Het is weer jaren sappelen voor melkboeren in de Europese Unie. Het uitgangspunt van het gemeenschappelijk landbouwbeleid blijft de vrije marktwerking. Daarmee blijft de melkprijs voor boeren veel te laag om een redelijk en zeker inkomen te vergaren, laat staan voor investeringen in milieu. Boeren voelen zich nauwelijks vertegenwoordigd door de ‘oude’ politieke partijen en belangenorganisaties, zoals CDA en LTO. Uit frustratie protesteren boeren ‘om gehoord te worden’ (8/7).
Van vrije marktwerking in de primaire melksector is al decennia geen sprake meer, omdat uitbreiding van melkproductie niet acceptabel is, de (milieu)regelgeving als knellend wordt ervaren en de machtspositie ten opzichte van grote melkfabrikanten en supermarktketens allerberoerdst is. Met een kluwen van tientallen subsidieregelingen, die vooral goed werken voor de grootste boeren en de concurrentiepositie van melkfabrieken en supermarktketens, overleven de boeren ternauwernood.

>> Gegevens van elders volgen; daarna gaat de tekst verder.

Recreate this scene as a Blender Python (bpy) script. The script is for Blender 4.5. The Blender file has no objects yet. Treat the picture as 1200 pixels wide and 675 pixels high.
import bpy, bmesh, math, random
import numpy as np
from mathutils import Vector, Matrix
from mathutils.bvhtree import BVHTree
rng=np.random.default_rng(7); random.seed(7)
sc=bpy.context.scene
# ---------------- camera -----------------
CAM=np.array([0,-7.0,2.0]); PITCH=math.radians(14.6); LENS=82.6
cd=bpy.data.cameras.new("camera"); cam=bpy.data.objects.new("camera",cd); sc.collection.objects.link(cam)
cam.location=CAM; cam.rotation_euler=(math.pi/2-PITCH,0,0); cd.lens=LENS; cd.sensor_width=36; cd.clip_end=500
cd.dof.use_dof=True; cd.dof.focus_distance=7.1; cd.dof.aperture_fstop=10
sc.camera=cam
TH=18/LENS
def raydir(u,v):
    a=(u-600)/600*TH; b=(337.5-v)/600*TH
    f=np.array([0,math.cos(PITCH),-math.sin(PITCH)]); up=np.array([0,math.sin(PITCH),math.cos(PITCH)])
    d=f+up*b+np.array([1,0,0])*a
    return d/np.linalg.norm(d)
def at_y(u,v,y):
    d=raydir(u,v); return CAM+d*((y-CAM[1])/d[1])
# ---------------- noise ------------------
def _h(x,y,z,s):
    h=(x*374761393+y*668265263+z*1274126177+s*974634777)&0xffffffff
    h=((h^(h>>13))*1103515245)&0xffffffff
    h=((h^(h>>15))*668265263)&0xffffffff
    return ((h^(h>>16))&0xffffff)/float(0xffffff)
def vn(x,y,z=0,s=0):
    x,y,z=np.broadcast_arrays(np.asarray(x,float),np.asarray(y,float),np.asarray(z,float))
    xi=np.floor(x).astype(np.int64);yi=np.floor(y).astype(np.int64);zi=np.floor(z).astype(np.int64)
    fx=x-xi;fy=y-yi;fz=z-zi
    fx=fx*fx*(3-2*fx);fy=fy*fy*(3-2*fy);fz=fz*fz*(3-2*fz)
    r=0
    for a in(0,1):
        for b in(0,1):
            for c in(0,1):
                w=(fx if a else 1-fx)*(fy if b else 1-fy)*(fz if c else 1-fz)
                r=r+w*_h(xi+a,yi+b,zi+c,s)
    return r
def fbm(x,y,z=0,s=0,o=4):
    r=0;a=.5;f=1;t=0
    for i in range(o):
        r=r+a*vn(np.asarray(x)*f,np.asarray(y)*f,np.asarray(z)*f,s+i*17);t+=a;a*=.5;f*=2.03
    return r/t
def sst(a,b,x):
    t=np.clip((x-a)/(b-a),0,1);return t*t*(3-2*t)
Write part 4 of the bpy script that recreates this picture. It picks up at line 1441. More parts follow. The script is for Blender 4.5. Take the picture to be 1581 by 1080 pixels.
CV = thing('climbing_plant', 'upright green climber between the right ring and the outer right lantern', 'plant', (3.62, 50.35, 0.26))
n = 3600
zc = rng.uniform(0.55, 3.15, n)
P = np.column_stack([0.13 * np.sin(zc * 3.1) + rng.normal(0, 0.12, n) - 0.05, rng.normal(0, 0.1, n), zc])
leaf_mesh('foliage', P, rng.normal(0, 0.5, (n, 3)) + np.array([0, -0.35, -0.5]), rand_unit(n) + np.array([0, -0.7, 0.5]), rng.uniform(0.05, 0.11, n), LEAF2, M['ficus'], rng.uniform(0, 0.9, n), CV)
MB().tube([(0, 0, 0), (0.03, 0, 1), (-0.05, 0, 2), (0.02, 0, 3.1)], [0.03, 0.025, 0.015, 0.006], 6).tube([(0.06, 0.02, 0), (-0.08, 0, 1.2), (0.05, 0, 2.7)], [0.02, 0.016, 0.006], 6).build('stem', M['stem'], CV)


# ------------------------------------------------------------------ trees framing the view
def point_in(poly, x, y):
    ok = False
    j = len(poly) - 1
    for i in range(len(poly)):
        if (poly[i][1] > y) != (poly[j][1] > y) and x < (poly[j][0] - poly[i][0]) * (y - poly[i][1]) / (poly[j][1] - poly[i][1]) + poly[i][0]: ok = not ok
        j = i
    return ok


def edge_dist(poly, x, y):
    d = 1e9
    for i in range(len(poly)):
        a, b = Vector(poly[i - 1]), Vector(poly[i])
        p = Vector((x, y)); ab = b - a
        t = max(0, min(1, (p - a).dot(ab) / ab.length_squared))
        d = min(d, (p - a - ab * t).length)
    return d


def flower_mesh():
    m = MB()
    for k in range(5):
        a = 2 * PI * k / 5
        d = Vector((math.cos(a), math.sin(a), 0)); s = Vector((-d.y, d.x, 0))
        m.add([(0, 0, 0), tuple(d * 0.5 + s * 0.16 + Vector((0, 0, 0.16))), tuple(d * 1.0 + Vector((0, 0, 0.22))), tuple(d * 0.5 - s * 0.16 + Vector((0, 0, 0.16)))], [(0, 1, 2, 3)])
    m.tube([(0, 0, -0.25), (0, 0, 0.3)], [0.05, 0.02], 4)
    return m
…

De oplossing is kinderlijk eenvoudig; het instellen van een ‘faire basismelkprijs’ in de EU en een grenstaks voor importen. De basismelkprijs moet dusdanig hoog zijn dat met het gezonde bedrijfsresultaat ook investeringen voor innovaties en milieu mogelijk zijn. Uitgangspunt is dat de EU hooguit zelfvoorzienend wordt. Met melkveebedrijven wordt een ‘green deal’ gesloten. De faire basismelkprijs wordt door de melkfabrikant, supermarktketen en consument betaald. Met een basismelkprijs neemt de concurrentie tussen supermarktketens toe, want het grote zuivelwinkelschap is tenslotte heel belangrijk voor hen. Het EU-budget kan omlaag.